Третий этап в кинематографической истории начался, когда кино открыло самодовлеющего автора, камера стала пером, а фильмы – средством режиссерского самовыражения. Для кинематографа наступило новое время, в котором мы (со всеми постмодернистскими оговорками) живем и сегодня.
Между немым и современным оказалось классическое, другими словами – старое кино, в котором нет ничего безыскусного. Оно, как Софокл или Шекспир, еще просто не открыло естественное. Собственно, потому его, словно балет, надо учиться смотреть. Язык старого кино так же глубок, сложен и укоренен в жанрах, каждый из которых оперирует особым словарем и специфическим синтаксисом.
Скажем, вестерны надо смотреть, отключив иронию. Героическое не терпит двусмысленности – на то есть любовь. Все лирические комедии построены на вопросе “достанется ли она ему?”. Старое кино шло к ответу теми окольными путями, что проложила для него зверствовавшая в прежнем Голливуде цензура. Поскольку она запрещала даже супругов показывать в одной кровати, в старом кино секс заменяла война полов. Между платонической и плотской любовью оно поместило остроумие. Голливудская любовь подразумевала ту же вязь обиняков и поэтику намека, что и советская культура, наградившая нас эзоповой и часто смешной словесностью. Искусство читать между строк и подглядывать в щелку исчезло вместе с тотальной цензурой и женской комбинацией. И только старое кино, тридцать лет оттягивавшее развязку сексуальной революции, сохранило истому прелюдии.
29 декабря
Ко дню рождения Техаса
Напрасно уже в аэропорту Хьюстона я искал ковбойские сапоги, ружье и гремучую змею на память. Их там не было. Единственный ковбой мне встретился на университетской афишке. В помятой ковбойской шляпе, купленной на блошином рынке шутки ради, в нашейном платке-бандане, которые носят грабители банков и другие любители экзотики, только я и походил на типичного техасца.
Техас мне понравился уже тем, что разительно отличался от наших краев. Хотя ньюйоркцы тоже бывают радушными, но, во-первых, они далеко не всегда говорят по-английски, а во-вторых, считают невежливым встречаться взглядом, ибо тогда уже надо здороваться, флиртовать или обсуждать президента.
– Техас, – объяснили мне, – во всем стоит наособицу, по населению он меньше Франции, по территории – больше, в принципе – лучше, и его ни с чем не спутать.
Чтобы никто не сомневался, Капитолий в столичном Остине венчает статуя Свободы – как в Нью-Йорке, только страшнее.

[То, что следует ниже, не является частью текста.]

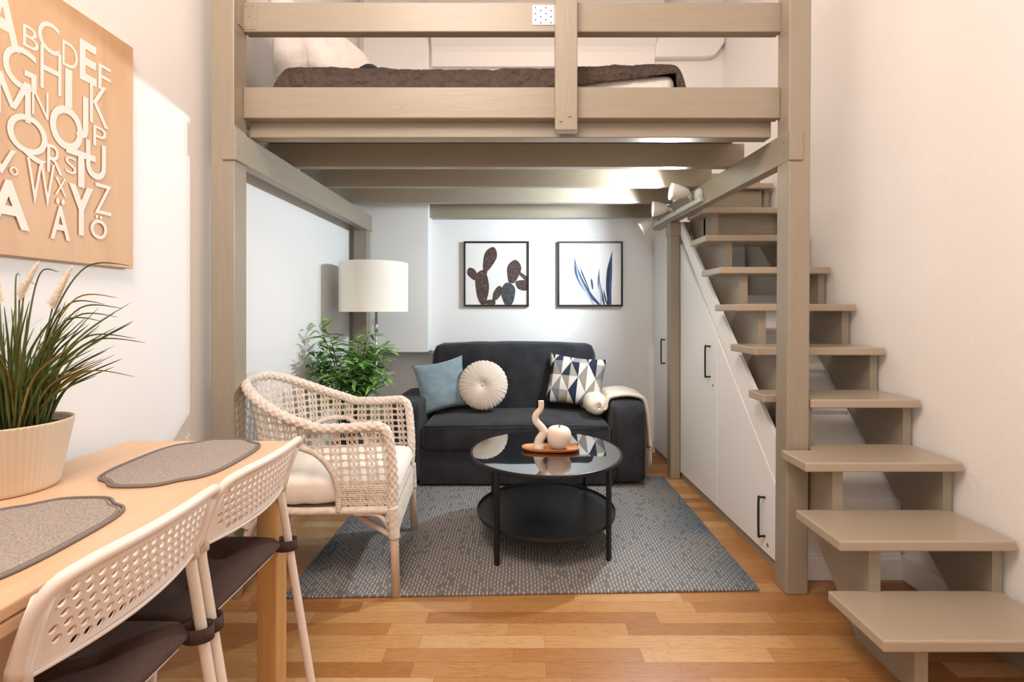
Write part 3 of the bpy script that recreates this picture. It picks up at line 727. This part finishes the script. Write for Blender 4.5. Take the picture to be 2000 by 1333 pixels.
for k in range(26):
    a = r2.uniform(0, 2*PI); rr = r2.uniform(0, .05); b0 = Vector((-1.02+rr*math.cos(a), 2.86+rr*math.sin(a), .34))
    if k == 0: tip = Vector((-1.20, 2.86, 1.06))
    elif k == 1: tip = Vector((-.90, 2.83, 1.0))
    elif k == 2: tip = Vector((-1.13, 2.85, .99))
    else:
        aa = r2.uniform(0, 2*PI); q = r2.uniform(.08, .25); tip = Vector((-1.03+q*math.cos(aa)*1.0, 2.84+q*math.sin(aa), r2.uniform(.66, .93)))
    mid = b0.lerp(tip, .5)+Vector((0, 0, .08)); pp = spline([b0, mid, tip], 6)
    stalks.tube(pp, lambda t: .0035*(1-.7*t)+.0008, 5)
    for j in range(4, 13):
        p = pp[j]; nl = 6 if j > 6 else 3
        if k > 3 and j < 5: continue
        for q in range(nl):
            an = r2.uniform(0, 2*PI); dd = Vector((math.cos(an), math.sin(an), r2.uniform(-.15, .8)))
            sp_ = p + dd.normalized()*r2.uniform(.0, .035)
            lp = sp_ + dd*.06
            if lp.x < LW+.03 or sp_.x + dd.x*.1 < LW+.01: continue
            leaf(lv, sp_, dd, r2.uniform(.075, .125), r2.uniform(.017, .026), 0 if r2.random() < .62 else 1, r2.uniform(.1, .5))
stalks.build('stem', M['stalk'], bp, smooth=True); lv.build('foliage', [M['leaf'], M['leafd']], bp)

# ------------------------------------------------------------------ framed prints
def frame(x0, name, label):
    x1 = x0+.523; z0, z1 = 1.183, 1.706; y0, y1 = 3.815, 3.848
    t = thing(name, label, 'picture', ((x0+x1)/2, 3.84, z0), 'framed botanical prints')
    mb = MB(); b = .014
    mb.box(x0, x1, y0, y1, z0, z0+b).box(x0, x1, y0, y1, z1-b, z1).box(x0, x0+b, y0, y1, z0+b, z1-b).box(x1-b, x1, y0, y1, z0+b, z1-b)
    mb.build('frame', M['blackmetal'], t)
    box(x0+b, x1-b, 3.826, 3.84, z0+b, z1-b).build('paper', M['paper'], t)
    return t, x0, z0
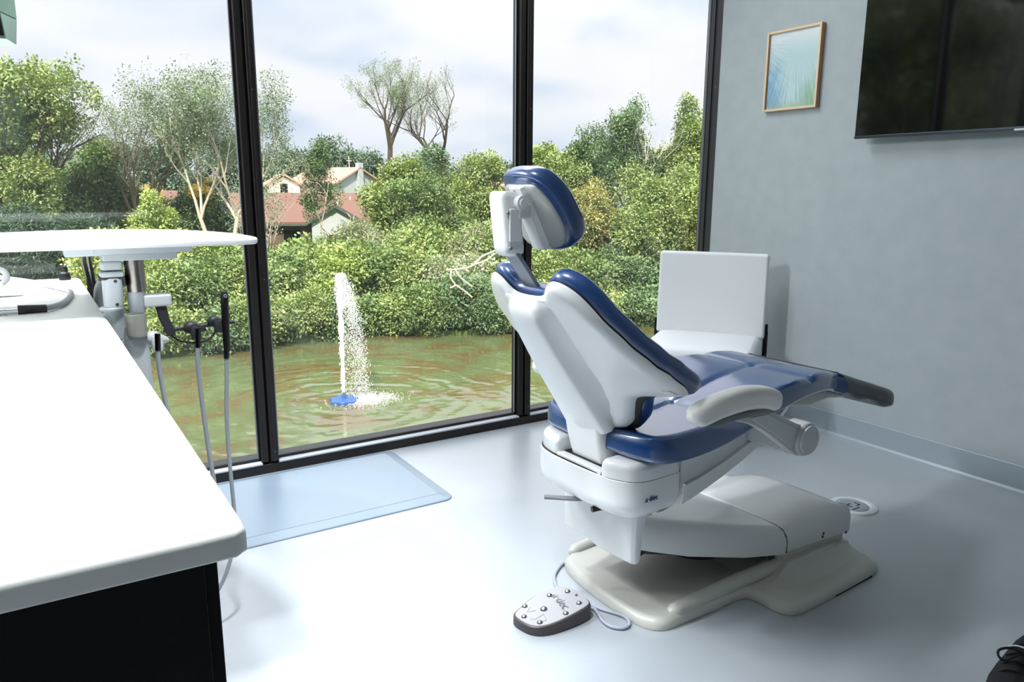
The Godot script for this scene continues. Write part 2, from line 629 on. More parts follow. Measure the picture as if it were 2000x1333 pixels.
func room() -> void:
	struct("floor", box(Vector3(XL, -0.30, ZB), Vector3(XW, 0.0, ZG - 0.12)), M.floor)
	struct("ceiling", box(Vector3(XL - 0.2, CEIL, ZB + 0.2), Vector3(XW + 0.2, CEIL + 0.30, ZG - 0.30)), M.ceiling)
	struct("wall_right", box(Vector3(XW, -0.30, ZB), Vector3(XW + 0.20, CEIL, -3.295)), M.wall)
	struct("wall_left", box(Vector3(XL - 0.20, -0.30, ZB), Vector3(XL, CEIL, ZG - 0.12)), M.wall_dim)
	struct("wall_back", box(Vector3(XL - 0.20, -0.30, ZB), Vector3(XW + 0.20, CEIL, ZB + 0.20)), M.wall_dim)
	struct("wall_header", box(Vector3(XL, 2.90, ZF + 0.004), Vector3(XW, CEIL, ZG - 0.12)), M.bronze)
	# coved vinyl base along the right wall: a thin ledge on top, a curved foot below
	var prof := [0.0, 0.122, 0.006, 0.122, 0.008, 0.119, 0.007, 0.10, 0.007, 0.030, 0.010, 0.016, 0.018, 0.006, 0.032, 0.0025, 0.036, 0.0, 0.0, 0.0]
	var secs := []
	for z in [-3.29, ZB]:
		var s := PackedVector3Array()
		for k in range(0, prof.size(), 2): s.append(Vector3(XW - prof[k], prof[k + 1], z))
		secs.append(s)
	var cove := struct("baseboard_right", loft(secs), M.cove, 25.0)
	cove.set_meta("label", "grey coved vinyl skirting along the right wall")
	# glass wall: five bays between dark bronze mullions
	var xs := [-2.56, -1.998 , -0.598, 0.802, 2.202, 3.53]
	for k in 5:
		var x0: float = xs[k] + (0.037 if k > 0 else 0.0)
		var x1: float = xs[k + 1] - (0.037 if k < 4 else 0.0)
		var w := thing("window_%d" % (k + 1), "", "")
		w.set_meta("kind", "structure")
		pane_of(w, x0, x1)
		part("gasket", joined([box(Vector3(x0, 0.052, ZG + 0.008), Vector3(x1, 0.066, ZG - 0.004)), box(Vector3(x0, 0.052, ZG + 0.008), Vector3(x0 + 0.008, 2.90, ZG - 0.004)), box(Vector3(x1 - 0.008, 0.052, ZG + 0.008), Vector3(x1, 2.90, ZG - 0.004))]), M.gasket, w)
		part("glazing_bead", joined([box(Vector3(x1 - 0.014, 0.066, ZG + 0.012), Vector3(x1 - 0.008, 2.90, ZG + 0.002), 0.002), box(Vector3(x0 + 0.008, 0.066, ZG + 0.010), Vector3(x0 + 0.012, 2.90, ZG + 0.002))]), M.alu, w)
		part("sill", box(Vector3(x0, 0.044, ZF + 0.001), Vector3(x1, 0.053, ZG + 0.008), 0.002), M.sill, w)
	for k in [1, 2, 3, 4]:
		var t := thing("trim_%d" % k, "", "")
		t.set_meta("kind", "structure")
		var x: float = xs[k]
		part("mullion", joined([box(Vector3(x - 0.0375, 0.0, ZG + 0.006), Vector3(x + 0.037, 2.90, ZG - 0.035)), box(Vector3(x - 0.0375, 0.053, ZF - 0.006), Vector3(x - 0.008, 2.90, ZG + 0.012), 0.003), box(Vector3(x + 0.002, 0.053, ZF), Vector3(x + 0.037, 2.90, ZG + 0.012), 0.004)]), M.bronze, t)
		part("cover_bead", box(Vector3(x + 0.014, 0.053, ZF + 0.003), Vector3(x + 0.026, 2.90, ZF - 0.004), 0.002), M.bronze, t)
		for y in [0.10, 0.9, 1.7]:
			part("screw", at(lathe([0.0, 0.0015, 0.003, 0.001, 0.0035, 0.0, 0.0035, -0.002], 10), Vector3(x + 0.020, y, ZF + 0.002), Vector3(PI / 2, 0, 0)), M.steel, t)
	struct("trim_5", joined([box(Vector3(XL, 0.0, ZF), Vector3(XW, 0.044, ZG - 0.11), 0.003), box(Vector3(XL, 0.044, ZG), Vector3(XW, 0.052, ZG - 0.11))]), M.bronze)
	# jamb against the right wall: flat bronze return with a bright bead at the glass
	var j := thing("trim_6", "", "")
	j.set_meta("kind", "structure")
	part("jamb", joined([box(Vector3(XW - 0.002, 0.0, -3.295), Vector3(XW + 0.20, 3.0, -3.412)), box(Vector3(XW - 0.012, 0.053, -3.345), Vector3(XW, 2.90, -3.375), 0.003)]), M.bronze_light, j)
	part("bead", box(Vector3(XW - 0.010, 0.053, -3.384), Vector3(XW, 2.90, -3.392), 0.002), M.alu, j)
	for y in [0.28, 0.98, 1.9]:
		part("screw", at(lathe([0.0, 0.002, 0.003, 0.0015, 0.004, 0.0, 0.004, -0.002], 10), Vector3(XW - 0.003, y, -3.318), Vector3(0, 0, PI / 2)), M.steel, j)

func pane_of(w: Node3D, x0: float, x1: float) -> void:
	var v := PackedVector3Array([Vector3(x0, 0.05, ZG), Vector3(x1, 0.05, ZG), Vector3(x1, 2.905, ZG), Vector3(x0, 2.905, ZG)])
	var arr := []
	arr.resize(Mesh.ARRAY_MAX)
	arr[Mesh.ARRAY_VERTEX] = v
	arr[Mesh.ARRAY_NORMAL] = PackedVector3Array([Vector3.BACK, Vector3.BACK, Vector3.BACK, Vector3.BACK])
	arr[Mesh.ARRAY_INDEX] = PackedInt32Array([0, 2, 1, 0, 3, 2])
	var mesh := ArrayMesh.new()
	mesh.add_surface_from_arrays(Mesh.PRIMITIVE_TRIANGLES, arr)
	part_mesh("pane", mesh, M.glass, w)

# ---------------------------------------------------------------- the dental chair; x points to the patient's feet, z to the near side
const W0 := 0.05      # middle plane of the upholstery

func back_u(a: float, y: float) -> float:                 # x of the backrest's sheet at half width a and height y
	var ys := [0.60, 0.64, 0.69, 0.75, 0.79, 0.83, 0.87, 0.93, 1.0, 1.10]
	var ks := [0.6, 0.9, 1.6, 1.95, 1.85, 1.6, 1.25, 0.92, 0.66, 0.75]
	var k: float = ks[-1]
	if y <= ys[0]: k = ks[0]
	else:
		for i in ys.size() - 1:
			if y < ys[i + 1] and y >= ys[i]:
				var f: float = (y - ys[i]) / (ys[i + 1] - ys[i])
				k = lerpf(ks[i], ks[i + 1], f * f * (3 - 2 * f))
	return -0.52 - 0.65 * (y - 0.63) + k * a * a

func back_warp(a: float, y: float, t: float) -> Vector3:
	return Vector3(back_u(a, y) + 0.84 * (t - 0.02), y + 0.545 * (t - 0.02), W0 + a)

func seat_y(u: float) -> float:
	var us := [-0.70, -0.60, -0.50, -0.40, -0.30, -0.20, -0.10, 0.0, 0.10, 0.20, 0.30, 0.36, 0.42, 0.90]
	var ys := [0.645, 0.628, 0.618, 0.617, 0.624, 0.640, 0.662, 0.684, 0.698, 0.703, 0.694, 0.680, 0.662, 0.512]
	for i in us.size() - 1:
		if u <= us[i + 1]:
			var a: float = us[i]
			var b: float = us[i + 1]
			var pre: float = ys[maxi(i - 1, 0)]
			var post: float = ys[mini(i + 2, us.size() - 1)]
			if i > us.size() - 4: return lerpf(ys[i], ys[i + 1], (u - a) / (b - a))
			return cubic_interpolate(ys[i], ys[i + 1], pre, post, clampf((u - a) / (b - a), 0.0, 1.0))
	return ys[-1]

func section(c: Vector3, hw: float, y0: float, y1: float, r: float, seg := 3, c2 := 0.0) -> PackedVector3Array:   # rounded box section across the chair
	var o := PackedVector3Array()
	for p in rrect(hw * 2, y1 - y0, r, seg, Vector2(c.z, (y0 + y1) / 2)): o.append(Vector3(c.x + c2 * (p.y - y0), p.y, p.x))
	return o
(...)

С мужским лицом и зверским выражением, она держит в одной руке факел просвещения, а в другой – меч возмездия, спасибо, что опущенный. По утрам тут каждый школьник присягает сперва на верность Техасу, а только потом – остальной Америке. И звезда на штатном флаге больше, чем сорок девять остальных, вместе взятых. В Техасе, повторял мне каждый встреченный, всё нечеловеческого размера: от стейков до гордыни, но больше всего – неба. Его действительно хватало. Но я все равно предпочитал смотреть по сторонам – на поля хлопка и луга с коровами, включая длиннорогих. Лохматые и свирепые, они напоминали допотопных буйволов из палеонтологического музея и служили живым памятником техасскому скотоводству. Теперь его вытесняет нефть. Ее качают повсюду – как воду из колодца. Пятачок земли, невзрачный дом-фургончик и во дворе – вышка. Когда цена подходящая, хозяин может накачать баррель-другой до завтрака.